**Required task**
All of the data should be output character for character, except the pictures.

**Provided data**

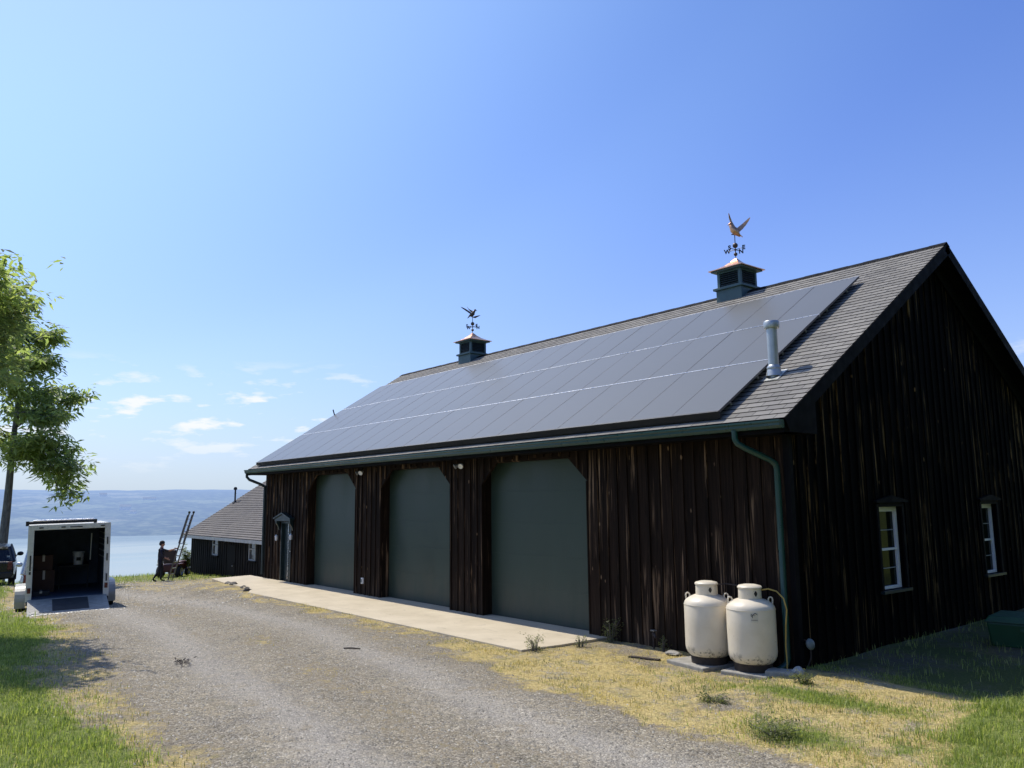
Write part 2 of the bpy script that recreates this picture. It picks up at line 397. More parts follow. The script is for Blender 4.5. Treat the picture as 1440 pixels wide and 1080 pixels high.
def ground_mat():
    t = NT('gravel_and_grass_ground'); c = t.coord('Object')
    dry = t.attr('dry'); green = t.attr('green'); track = t.attr('track')
    n1 = t.noise(c, 1.1, 7, .65, .5); n2 = t.noise(c, 6, 6, .65); nf = t.noise(c, 45, 4, .6)
    # gravel: stones of different greys
    vc = t.n('ShaderNodeTexVoronoi'); t.l(c, vc.inputs['Vector']); vc.inputs['Scale'].default_value = 46
    sp = t.n('ShaderNodeSeparateColor'); t.l(vc.outputs['Color'], sp.inputs[0])
    gr = t.ramp(sp.outputs[0], [(0, (.125, .115, .096)), (.4, (.225, .209, .178)), (.8, (.32, .30, .26)), (1, (.45, .425, .375))])
    big = t.ramp(n1, [(.32, (.72, .71, .72)), (.68, (1.18, 1.15, 1.10))])
    gr = t.mix(1, gr, big, 'MULTIPLY')
    gr = t.mix(t.mr(n2, .47, .70, 0, .6), gr, (.315, .272, .19))
    gr = t.mix(1, gr, t.ramp(t.noise(c, 14, 6, .75), [(.3, (.60, .585, .55)), (.7, (1.42, 1.37, 1.22))]), 'MULTIPLY')
    gr = t.mix(t.mr(t.noise(c, 2.6, 7, .7, 1.2), .55, .70, 0, .45), gr, (.17, .16, .10))
    gr = t.mix(t.math('MULTIPLY', track, t.mr(nf, .3, .7, .2, .55)), gr, (.42, .40, .37))
    drt = t.ramp(t.noise(c, 22, 7, .7), [(.28, (.17, .135, .065)), (.5, (.43, .335, .14)), (.72, (.62, .51, .235))])
    drt = t.mix(t.mr(t.noise(c, 4.5, 7, .7, .8), .50, .66, 0, .75), drt, t.ramp(nf, [(.3, (.075, .085, .03)), (.7, (.20, .205, .085))]))
    drt = t.mix(t.mr(t.noise(c, 2.2, 6, .7, .5), .52, .64, 0, .8), drt, gr)
    dirt = t.ramp(t.noise(c, 30, 7, .7), [(.3, (.12, .098, .07)), (.7, (.27, .23, .165))])
    grt = t.ramp(t.noise(c, 30, 6, .7), [(.3, (.075, .10, .025)), (.55, (.165, .20, .045)), (.75, (.30, .29, .11))])
    m1 = t.math('ADD', dry, t.math('MULTIPLY', t.math('SUBTRACT', t.math('ADD', n2, t.math('MULTIPLY', n1, 1.2)), 1.1), 1.3))
    m1 = t.math('ADD', m1, t.math('MULTIPLY', t.math('SUBTRACT', nf, .5), .5))
    k = t.mix(t.mr(m1, .12, .45, 0, .8), gr, dirt)
    k = t.mix(t.mr(m1, .36, .72), k, drt)
    m2 = t.math('ADD', green, t.math('MULTIPLY', t.math('SUBTRACT', n2, .5), .9))
    k = t.mix(t.mr(m2, .38, .68), k, grt)
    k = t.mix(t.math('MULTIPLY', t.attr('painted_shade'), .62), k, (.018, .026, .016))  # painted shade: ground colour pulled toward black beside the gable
    h = t.math('ADD', t.math('MULTIPLY', t.math('SUBTRACT', 1, vc.outputs['Distance']), .6), t.math('MULTIPLY', n2, .7))
    return t.done(t.bsdf(k, .95, 0, t.bump(h, .75, .03), .15))
M['ground'] = ground_mat()
M['pebble'] = leaf_mat('gravel_stones_mat', (.115, .105, .083), (.22, .204, .168), (.42, .395, .335), .0)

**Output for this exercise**
Write part 2 of the bpy script that recreates this picture. It picks up at line 397. More parts follow. The script is for Blender 4.5. Treat the picture as 1440 pixels wide and 1080 pixels high.
def ground_mat():
    t = NT('gravel_and_grass_ground'); c = t.coord('Object')
    dry = t.attr('dry'); green = t.attr('green'); track = t.attr('track')
    n1 = t.noise(c, 1.1, 7, .65, .5); n2 = t.noise(c, 6, 6, .65); nf = t.noise(c, 45, 4, .6)
    # gravel: stones of different greys
    vc = t.n('ShaderNodeTexVoronoi'); t.l(c, vc.inputs['Vector']); vc.inputs['Scale'].default_value = 46
    sp = t.n('ShaderNodeSeparateColor'); t.l(vc.outputs['Color'], sp.inputs[0])
    gr = t.ramp(sp.outputs[0], [(0, (.125, .115, .096)), (.4, (.225, .209, .178)), (.8, (.32, .30, .26)), (1, (.45, .425, .375))])
    big = t.ramp(n1, [(.32, (.72, .71, .72)), (.68, (1.18, 1.15, 1.10))])
    gr = t.mix(1, gr, big, 'MULTIPLY')
    gr = t.mix(t.mr(n2, .47, .70, 0, .6), gr, (.315, .272, .19))
    gr = t.mix(1, gr, t.ramp(t.noise(c, 14, 6, .75), [(.3, (.60, .585, .55)), (.7, (1.42, 1.37, 1.22))]), 'MULTIPLY')
    gr = t.mix(t.mr(t.noise(c, 2.6, 7, .7, 1.2), .55, .70, 0, .45), gr, (.17, .16, .10))
    gr = t.mix(t.math('MULTIPLY', track, t.mr(nf, .3, .7, .2, .55)), gr, (.42, .40, .37))
    drt = t.ramp(t.noise(c, 22, 7, .7), [(.28, (.17, .135, .065)), (.5, (.43, .335, .14)), (.72, (.62, .51, .235))])
    drt = t.mix(t.mr(t.noise(c, 4.5, 7, .7, .8), .50, .66, 0, .75), drt, t.ramp(nf, [(.3, (.075, .085, .03)), (.7, (.20, .205, .085))]))
    drt = t.mix(t.mr(t.noise(c, 2.2, 6, .7, .5), .52, .64, 0, .8), drt, gr)
    dirt = t.ramp(t.noise(c, 30, 7, .7), [(.3, (.12, .098, .07)), (.7, (.27, .23, .165))])
    grt = t.ramp(t.noise(c, 30, 6, .7), [(.3, (.075, .10, .025)), (.55, (.165, .20, .045)), (.75, (.30, .29, .11))])
    m1 = t.math('ADD', dry, t.math('MULTIPLY', t.math('SUBTRACT', t.math('ADD', n2, t.math('MULTIPLY', n1, 1.2)), 1.1), 1.3))
    m1 = t.math('ADD', m1, t.math('MULTIPLY', t.math('SUBTRACT', nf, .5), .5))
    k = t.mix(t.mr(m1, .12, .45, 0, .8), gr, dirt)
    k = t.mix(t.mr(m1, .36, .72), k, drt)
    m2 = t.math('ADD', green, t.math('MULTIPLY', t.math('SUBTRACT', n2, .5), .9))
    k = t.mix(t.mr(m2, .38, .68), k, grt)
    k = t.mix(t.math('MULTIPLY', t.attr('painted_shade'), .62), k, (.018, .026, .016))  # painted shade: ground colour pulled toward black beside the gable
    h = t.math('ADD', t.math('MULTIPLY', t.math('SUBTRACT', 1, vc.outputs['Distance']), .6), t.math('MULTIPLY', n2, .7))
    return t.done(t.bsdf(k, .95, 0, t.bump(h, .75, .03), .15))
M['ground'] = ground_mat()
M['pebble'] = leaf_mat('gravel_stones_mat', (.115, .105, .083), (.22, .204, .168), (.42, .395, .335), .0)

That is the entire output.